Luis's style of directing was extremely economical. Luis shot films in a few weeks, never deviating from his script and shooting in order as much as possible to minimize editing time. Luis told actors as little as possible, and limited his directions mostly to physical movements ("move to the right", "walk down the hall and go through that door", etc.). Luis often refused to answer actors' questions and was known to simply turn off his hearing aid on the set; though they found it difficult at the time, many actors who worked with him acknowledged later that his approach made for fresh and excellent performances.

Luis preferred scenes which could simply be pieced together end-to-end in the editing room, resulting in long, mobile, wide shots which followed the action of the scene. Examples are especially present in his French films. For example, at the restaurant / ski resort in Belle de jour, Séverin, Pierre, and Henri are conversing at a table. Luis cuts away from their conversation to 2 young women who walk down a few steps and proceed through the restaurant, passing behind Séverin, Pierre, and Henri, at which point the camera stops and the young women walk out of frame. Henri then comments on the women and the conversation at the table progresses from there.

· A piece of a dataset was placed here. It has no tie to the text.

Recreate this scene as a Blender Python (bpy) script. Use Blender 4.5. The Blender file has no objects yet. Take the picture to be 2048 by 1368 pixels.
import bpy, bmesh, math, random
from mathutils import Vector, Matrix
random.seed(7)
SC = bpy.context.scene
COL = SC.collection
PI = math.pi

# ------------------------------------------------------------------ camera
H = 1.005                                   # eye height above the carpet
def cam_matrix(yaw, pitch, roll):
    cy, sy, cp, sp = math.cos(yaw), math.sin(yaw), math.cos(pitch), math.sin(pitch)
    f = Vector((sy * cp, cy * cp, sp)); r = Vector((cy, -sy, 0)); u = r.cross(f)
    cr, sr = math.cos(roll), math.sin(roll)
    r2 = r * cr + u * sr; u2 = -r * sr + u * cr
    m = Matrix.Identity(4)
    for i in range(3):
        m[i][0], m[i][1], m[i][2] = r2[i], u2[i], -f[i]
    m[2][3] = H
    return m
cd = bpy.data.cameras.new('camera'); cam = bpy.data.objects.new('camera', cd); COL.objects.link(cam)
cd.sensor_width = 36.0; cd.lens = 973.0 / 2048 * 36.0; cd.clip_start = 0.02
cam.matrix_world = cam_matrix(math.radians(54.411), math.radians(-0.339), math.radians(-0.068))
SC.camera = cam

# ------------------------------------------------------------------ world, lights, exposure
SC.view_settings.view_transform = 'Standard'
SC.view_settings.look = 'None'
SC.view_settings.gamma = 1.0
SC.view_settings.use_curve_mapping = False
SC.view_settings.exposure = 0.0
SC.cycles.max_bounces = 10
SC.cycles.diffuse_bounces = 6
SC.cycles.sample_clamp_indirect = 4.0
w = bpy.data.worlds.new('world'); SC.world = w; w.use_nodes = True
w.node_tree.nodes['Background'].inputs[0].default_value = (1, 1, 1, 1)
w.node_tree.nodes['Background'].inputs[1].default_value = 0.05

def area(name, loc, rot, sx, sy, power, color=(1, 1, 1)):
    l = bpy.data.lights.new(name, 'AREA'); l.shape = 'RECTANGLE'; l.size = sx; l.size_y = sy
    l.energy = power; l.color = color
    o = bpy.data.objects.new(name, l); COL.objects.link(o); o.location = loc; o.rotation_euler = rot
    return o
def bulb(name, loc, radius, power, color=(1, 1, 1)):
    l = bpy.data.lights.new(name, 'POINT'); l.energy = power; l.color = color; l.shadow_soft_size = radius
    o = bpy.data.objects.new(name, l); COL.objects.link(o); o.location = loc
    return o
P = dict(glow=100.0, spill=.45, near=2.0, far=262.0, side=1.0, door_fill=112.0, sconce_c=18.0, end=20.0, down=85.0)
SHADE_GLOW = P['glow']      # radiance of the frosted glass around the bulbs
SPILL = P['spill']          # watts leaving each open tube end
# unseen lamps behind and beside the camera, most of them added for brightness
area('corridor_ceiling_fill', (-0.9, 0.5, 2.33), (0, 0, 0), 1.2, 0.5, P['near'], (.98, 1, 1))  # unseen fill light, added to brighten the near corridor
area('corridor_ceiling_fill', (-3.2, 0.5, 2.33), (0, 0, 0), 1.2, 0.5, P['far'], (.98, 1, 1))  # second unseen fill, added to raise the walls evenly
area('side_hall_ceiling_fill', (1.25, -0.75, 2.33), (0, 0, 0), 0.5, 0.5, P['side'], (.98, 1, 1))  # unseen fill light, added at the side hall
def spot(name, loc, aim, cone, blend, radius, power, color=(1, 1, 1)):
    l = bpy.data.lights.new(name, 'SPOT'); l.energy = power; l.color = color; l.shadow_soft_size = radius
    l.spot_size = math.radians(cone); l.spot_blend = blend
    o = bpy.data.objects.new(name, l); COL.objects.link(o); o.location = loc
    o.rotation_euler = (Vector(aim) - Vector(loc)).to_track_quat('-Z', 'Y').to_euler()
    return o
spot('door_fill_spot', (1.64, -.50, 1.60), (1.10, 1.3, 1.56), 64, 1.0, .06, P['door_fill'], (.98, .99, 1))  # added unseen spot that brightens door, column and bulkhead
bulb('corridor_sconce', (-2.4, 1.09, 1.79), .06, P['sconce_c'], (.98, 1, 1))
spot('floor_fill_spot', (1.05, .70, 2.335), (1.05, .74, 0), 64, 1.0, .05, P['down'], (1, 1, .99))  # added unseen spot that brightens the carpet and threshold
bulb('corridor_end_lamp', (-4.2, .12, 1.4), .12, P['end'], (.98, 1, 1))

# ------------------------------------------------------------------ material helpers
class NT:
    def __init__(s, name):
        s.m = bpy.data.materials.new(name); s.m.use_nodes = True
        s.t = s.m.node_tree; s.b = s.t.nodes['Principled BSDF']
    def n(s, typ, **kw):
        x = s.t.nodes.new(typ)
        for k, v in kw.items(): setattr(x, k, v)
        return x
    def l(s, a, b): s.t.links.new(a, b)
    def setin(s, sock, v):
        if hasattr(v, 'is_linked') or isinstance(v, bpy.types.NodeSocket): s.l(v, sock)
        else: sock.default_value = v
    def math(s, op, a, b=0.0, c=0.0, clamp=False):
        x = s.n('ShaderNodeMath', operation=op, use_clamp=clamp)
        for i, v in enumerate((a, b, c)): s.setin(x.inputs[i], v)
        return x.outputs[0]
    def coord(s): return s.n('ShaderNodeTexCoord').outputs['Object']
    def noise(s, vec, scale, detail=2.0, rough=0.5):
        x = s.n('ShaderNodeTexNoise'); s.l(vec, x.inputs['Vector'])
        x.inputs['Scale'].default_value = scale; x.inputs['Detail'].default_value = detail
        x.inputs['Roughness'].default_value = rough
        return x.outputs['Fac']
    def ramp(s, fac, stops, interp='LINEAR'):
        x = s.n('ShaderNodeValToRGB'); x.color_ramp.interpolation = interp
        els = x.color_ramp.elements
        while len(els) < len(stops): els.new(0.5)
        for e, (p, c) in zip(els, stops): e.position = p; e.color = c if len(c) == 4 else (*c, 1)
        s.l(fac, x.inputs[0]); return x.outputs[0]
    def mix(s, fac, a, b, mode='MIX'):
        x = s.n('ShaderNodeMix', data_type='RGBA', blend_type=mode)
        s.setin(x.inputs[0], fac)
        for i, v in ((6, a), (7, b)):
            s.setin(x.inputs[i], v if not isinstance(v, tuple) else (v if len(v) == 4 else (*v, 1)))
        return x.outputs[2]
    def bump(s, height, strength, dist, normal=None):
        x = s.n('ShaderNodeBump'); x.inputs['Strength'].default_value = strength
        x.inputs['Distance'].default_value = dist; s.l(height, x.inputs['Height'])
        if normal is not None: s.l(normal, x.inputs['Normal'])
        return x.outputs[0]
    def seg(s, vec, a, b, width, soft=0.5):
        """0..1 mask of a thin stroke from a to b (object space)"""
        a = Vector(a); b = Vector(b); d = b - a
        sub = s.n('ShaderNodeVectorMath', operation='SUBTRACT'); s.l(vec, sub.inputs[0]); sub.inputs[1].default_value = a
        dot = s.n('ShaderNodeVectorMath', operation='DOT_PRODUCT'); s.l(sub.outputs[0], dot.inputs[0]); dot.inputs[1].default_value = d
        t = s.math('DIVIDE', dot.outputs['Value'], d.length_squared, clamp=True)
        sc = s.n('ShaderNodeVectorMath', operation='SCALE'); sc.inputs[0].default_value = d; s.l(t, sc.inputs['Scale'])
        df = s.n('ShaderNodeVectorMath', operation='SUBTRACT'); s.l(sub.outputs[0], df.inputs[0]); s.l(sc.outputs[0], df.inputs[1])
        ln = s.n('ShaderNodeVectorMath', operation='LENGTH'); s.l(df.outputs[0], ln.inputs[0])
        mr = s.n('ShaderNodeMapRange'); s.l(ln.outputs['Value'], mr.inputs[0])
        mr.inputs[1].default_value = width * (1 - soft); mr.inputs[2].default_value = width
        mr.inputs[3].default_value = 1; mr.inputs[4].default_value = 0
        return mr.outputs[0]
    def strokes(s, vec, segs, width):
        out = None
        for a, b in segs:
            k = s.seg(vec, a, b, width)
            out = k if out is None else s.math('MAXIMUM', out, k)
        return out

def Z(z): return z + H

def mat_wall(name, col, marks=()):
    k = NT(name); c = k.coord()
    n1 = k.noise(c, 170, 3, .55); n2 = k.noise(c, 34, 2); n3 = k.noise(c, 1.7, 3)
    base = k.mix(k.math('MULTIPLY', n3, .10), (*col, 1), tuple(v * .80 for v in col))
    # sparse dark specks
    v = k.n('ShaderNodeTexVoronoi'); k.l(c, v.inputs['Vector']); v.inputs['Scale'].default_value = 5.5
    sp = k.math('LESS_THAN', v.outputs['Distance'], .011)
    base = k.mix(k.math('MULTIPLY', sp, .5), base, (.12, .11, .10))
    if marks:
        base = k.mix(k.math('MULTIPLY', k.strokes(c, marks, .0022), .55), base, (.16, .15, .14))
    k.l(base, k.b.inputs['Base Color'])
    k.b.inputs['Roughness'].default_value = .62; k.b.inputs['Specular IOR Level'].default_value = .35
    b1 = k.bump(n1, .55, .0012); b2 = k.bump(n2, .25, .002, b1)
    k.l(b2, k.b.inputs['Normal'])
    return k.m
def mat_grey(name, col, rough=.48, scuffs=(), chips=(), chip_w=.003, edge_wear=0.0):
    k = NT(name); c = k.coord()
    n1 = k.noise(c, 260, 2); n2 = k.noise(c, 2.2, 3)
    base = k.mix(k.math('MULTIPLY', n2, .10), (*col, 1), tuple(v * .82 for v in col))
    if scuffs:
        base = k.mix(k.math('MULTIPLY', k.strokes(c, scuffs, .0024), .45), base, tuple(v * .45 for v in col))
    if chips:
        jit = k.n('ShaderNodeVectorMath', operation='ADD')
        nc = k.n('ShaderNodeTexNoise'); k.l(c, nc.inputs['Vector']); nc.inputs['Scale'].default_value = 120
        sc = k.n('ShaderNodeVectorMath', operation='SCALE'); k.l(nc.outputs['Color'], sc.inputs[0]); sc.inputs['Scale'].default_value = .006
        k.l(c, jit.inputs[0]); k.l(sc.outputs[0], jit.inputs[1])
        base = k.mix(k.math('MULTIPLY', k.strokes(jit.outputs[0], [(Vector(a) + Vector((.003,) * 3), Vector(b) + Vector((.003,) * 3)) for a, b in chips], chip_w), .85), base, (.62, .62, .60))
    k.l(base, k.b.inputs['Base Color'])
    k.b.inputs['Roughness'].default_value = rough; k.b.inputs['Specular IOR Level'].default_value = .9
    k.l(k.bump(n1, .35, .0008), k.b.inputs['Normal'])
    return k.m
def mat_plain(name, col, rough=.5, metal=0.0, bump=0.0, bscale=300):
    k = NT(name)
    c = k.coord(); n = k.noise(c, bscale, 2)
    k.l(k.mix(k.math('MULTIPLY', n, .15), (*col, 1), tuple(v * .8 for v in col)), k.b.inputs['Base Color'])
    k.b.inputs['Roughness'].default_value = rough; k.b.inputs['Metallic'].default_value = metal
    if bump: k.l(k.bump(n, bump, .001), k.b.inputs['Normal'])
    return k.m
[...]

Luis disliked non-diegetic music, and avoided it in his films, though traditional drums from Calanda sound in most of his films. The films of his French era were not scored and some (Belle de jour, Diary of a Chambermaid) contain absolutely no music whatsoever. Belle de Jour does, however, feature (potentially) non-diegetic sound effects, believed by some to be clues as to whether or not the current scene is a dream.